About half way to the house there was a little stream to cross, its width being a good jump for a man. Now I rather excelled in jumping in my college sports and saw a chance to test the old chief's activity, so running forward, I vaulted over the stream, but it required an effort, and to my astonishment Geronimo leaped it with ease and went a foot farther than where I landed.

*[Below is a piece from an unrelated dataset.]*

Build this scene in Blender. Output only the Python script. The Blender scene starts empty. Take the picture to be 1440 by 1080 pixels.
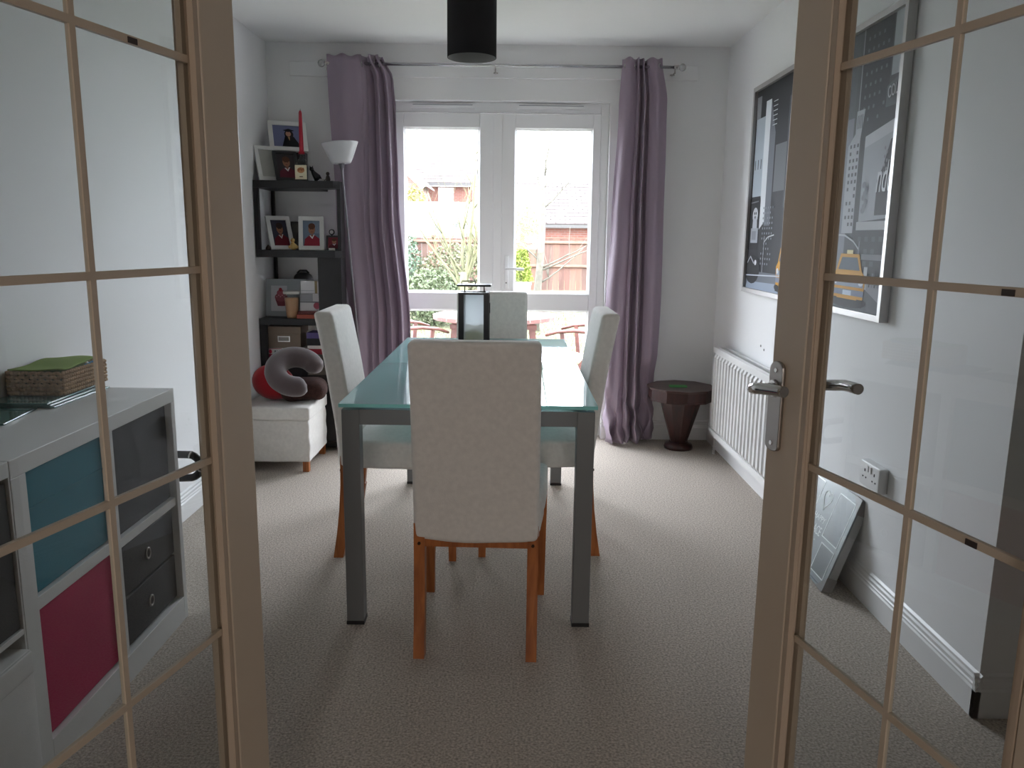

Near the interpreter's yard was a prairie-dog town, the first I had ever seen. It consisted of a number of little hills with a hole in the side least exposed to rain; on top of some of these hills prairie dogs were to be seen, and heard, barking at us as we approached until we got quite near, when they would dart into their holes. The aged chief noticed them, and throwing an imaginary Winchester to his shoulder and sighting along the barrel, he made his mouth "pop" several times in imitation of a gun. In the distance I noticed three more hills, each with a prairie dog sentinel on top. Calling his attention to them by pointing in that direction, he at once raised the sights on his imaginary gun and again his "pop! pop! pop!" was heard, showing that his eyes are still good.
When we reached the house of the interpreter, George M. Wratton, and I had explained the object of our call, and convinced him that I was a historian searching for facts and information, he was ready to help me. I found him a very intelligent, well informed gentleman, who, as the commandant had assured me, probably knows more about Geronimo than the chief does himself.